The Tower of Babel (detail)

On the horizon, nature stretches as far as the eye can see: fields, valleys, forests, meadows and watercourses provide a panorama of the wonders of our Earth and underline the beauty of divine creation, as opposed to the gigantic yet futile work of man. This painting is currently displayed at the Kunsthistorisches Museum in Vienna.

Winter Landscape with Skaters and Bird Trap (1565)

This magnificent winter landscape is another well-known masterpiece by Bruegel. Here, Bruegel depicts a motley group of children sleighing, skaters, ball game players frolicking in a snowy landscape. The bird trap in this painting’s title can be seen at the bottom right (it is the sloping plank with food beneath and a rope attached to it). None of the people notice the trap, which, when pulled, will cause the board to fall onto the feeding birds. Herein lies the subtle meaning of the painting: life is precarious: one bad judgement, and we could well fall. This piece of art is currently located at the Musées Royaux des Beaux-Arts in Brussels.

Hunters in the Snow (1565)

In Hunters in the Snow, Bruegel offers a bird’s eye view of a hunting scene in the depths of winter.

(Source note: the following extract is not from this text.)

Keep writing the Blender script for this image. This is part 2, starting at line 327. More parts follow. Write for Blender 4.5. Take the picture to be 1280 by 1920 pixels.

You can almost feel the piercing cold as the hunters and their dogs, along with ice-skating peasants go about their activities. The painting can be appreciated from various angles. First, there is the wonderful scenery filled with interesting details. On the left side, the land slopes down to a expansive middle section that is teeming with life. Here, we see a person carrying a load of sticks over a bridge, ice-skaters are frolicking in the frozen pond, and a bird is gliding across the snow valley dotted with bare trees. Bruegel record all these in minute detail that is typical of his landscape paintings.

Second, there is deeper message. Amid the crisp, white scene of a winter day, a darker subtext emerges. The hunters are trudging through the snow wearily, their heads cast downwards. Only one man has caught something (a small fox). As if sensing their masters’ disappointment, the dogs, too seem forlorn, a point emphasized by their droopy ears and tails. Therefore, the white of winter is contrasted with the dark reality that altogether, it has been an unsuccessful hunt. When this despondent scene is juxtaposed with the playful central scene, Bruegel is subtly reminding us that life is always a mixture of the bitter and the sweet.